Hold amounts should not have anything to do with putting your account into overdraft.
A Hold is money that hasn't been sent out yet by the Bank, or in banking lingo, it hasn't hard posted yet.
Besides that a lot of holds get dropped off without the bank ever sending money out to anyone. They never get posted or turn into hard transactions.
But, if you have those invalid holds against your account, the Bank's computer is very likely to kick out a NSF fee or overdraft charge if the account balance is below the hold amounts.
When the Bank goes to clear that hold, (hard post the transaction) or (send the funds out) however you what to say it, that should be the only time that the Bank's computer should be able to kick out an overdraft or NSF fee.
Do you understand what I'm saying? If the funds aren’t available in the customer's account at the time transaction gets hard posted, (the Bank sends out the money) that should be the only time that a overdraft charge or NSF fee should be allowed to be generated.
Until the money actual leaves the control of the Bank, I don't care what status the Bank says that it's in, for their accounting purposes, call it a hold status or whatever. The bottom line is, the Bank still has the money, and it's the customer's money, until the Bank sends it out.
Check21 was passed by Congress to stop people from as they say from (floating checks). As it stands today the Bank is (floating transactions) from the use of (holds) against customer accounts. The difference being is that the Bank's are making Billion's of dollars a year off the backs of their customer's the way that they're doing it.
I heard the expression one time that," if a man steals $20.00 you call him a thief," but if a man steals 20 Million dollars you call him a banker."
I used to think that expression was funny, but now I believe it to be true.
Here's another expression," the Bank steals our money, and Congress drives the getaway car."
Let's hope for the sake of all the hard working American people, that this expression is not proved to be true also.
POSTED BY: Don (July 12, 2008 12:20 PM)
i am on social security and my SS check is deposited on the 3rd of every mouth. this month i overdrew by 50 cents. the bank charged me 35 dollar. then they held my SS money for 4 days not paying any check i wrote for rent,food... then on the forth day the bank started to pay my check but using the total amount plus the overdraft and the 35 dollar charge. that made me overdraw again. then again. my overdraft fees ended up being 469 dollars. and my rent check bounced too. now i have no money, no bills were payed for this mouth and there are 20 dollar fee to make good on each of the bounced checks. i just don't know where to turn. the worst is that now the bank is charging me 6 dollars a day. for not paying the over draftfees.

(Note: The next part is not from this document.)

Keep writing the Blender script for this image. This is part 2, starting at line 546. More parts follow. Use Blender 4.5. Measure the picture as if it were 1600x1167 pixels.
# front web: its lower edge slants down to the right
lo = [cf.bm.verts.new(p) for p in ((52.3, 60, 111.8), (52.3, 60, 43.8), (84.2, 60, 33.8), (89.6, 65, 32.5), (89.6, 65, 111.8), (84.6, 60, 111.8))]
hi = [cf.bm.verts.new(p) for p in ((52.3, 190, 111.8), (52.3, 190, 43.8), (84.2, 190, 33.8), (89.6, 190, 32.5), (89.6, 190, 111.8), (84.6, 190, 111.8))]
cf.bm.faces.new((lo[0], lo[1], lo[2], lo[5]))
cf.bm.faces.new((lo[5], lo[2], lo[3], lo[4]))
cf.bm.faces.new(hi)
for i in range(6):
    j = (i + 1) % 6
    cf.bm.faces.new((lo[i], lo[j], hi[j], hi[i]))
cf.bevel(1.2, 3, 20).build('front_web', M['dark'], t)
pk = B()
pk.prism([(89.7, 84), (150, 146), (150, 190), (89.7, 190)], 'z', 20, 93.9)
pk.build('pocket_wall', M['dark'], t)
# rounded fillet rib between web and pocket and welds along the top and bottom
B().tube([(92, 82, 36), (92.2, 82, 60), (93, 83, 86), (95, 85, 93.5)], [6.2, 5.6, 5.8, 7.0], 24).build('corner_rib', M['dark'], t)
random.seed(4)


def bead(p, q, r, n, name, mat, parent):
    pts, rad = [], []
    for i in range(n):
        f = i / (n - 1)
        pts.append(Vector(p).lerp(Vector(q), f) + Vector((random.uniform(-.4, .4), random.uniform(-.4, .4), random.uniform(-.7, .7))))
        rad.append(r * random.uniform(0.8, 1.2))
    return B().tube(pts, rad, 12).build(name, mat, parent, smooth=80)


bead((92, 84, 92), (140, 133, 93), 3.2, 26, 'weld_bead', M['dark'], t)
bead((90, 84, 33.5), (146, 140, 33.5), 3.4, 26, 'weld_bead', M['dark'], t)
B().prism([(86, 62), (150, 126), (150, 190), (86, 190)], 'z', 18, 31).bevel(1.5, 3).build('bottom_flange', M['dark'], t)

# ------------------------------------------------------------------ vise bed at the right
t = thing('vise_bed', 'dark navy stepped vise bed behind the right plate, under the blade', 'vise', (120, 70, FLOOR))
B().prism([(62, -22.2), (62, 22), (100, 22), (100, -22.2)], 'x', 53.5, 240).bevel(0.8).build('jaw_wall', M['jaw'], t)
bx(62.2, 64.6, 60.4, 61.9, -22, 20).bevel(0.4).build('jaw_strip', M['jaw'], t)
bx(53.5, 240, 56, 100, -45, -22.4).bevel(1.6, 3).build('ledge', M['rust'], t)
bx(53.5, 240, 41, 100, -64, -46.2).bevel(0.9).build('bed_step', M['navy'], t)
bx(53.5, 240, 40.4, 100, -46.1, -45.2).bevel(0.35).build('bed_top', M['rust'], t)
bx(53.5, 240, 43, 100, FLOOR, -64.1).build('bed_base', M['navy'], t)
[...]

POSTED BY: Aggrevated (September 29, 2008 06:05 PM)
BOA and the other banks all have the same policy and I'm not buying the "can't set the $500 limit to $0" party line. So far this year it's cost me over $800 to bank with them. I switched to INGDirect who don't charge a $35 transaction fee, they do charge 9% interest on on any overdraft amount. The only way to make banks listen is by voting with your cash and banking elsewhere.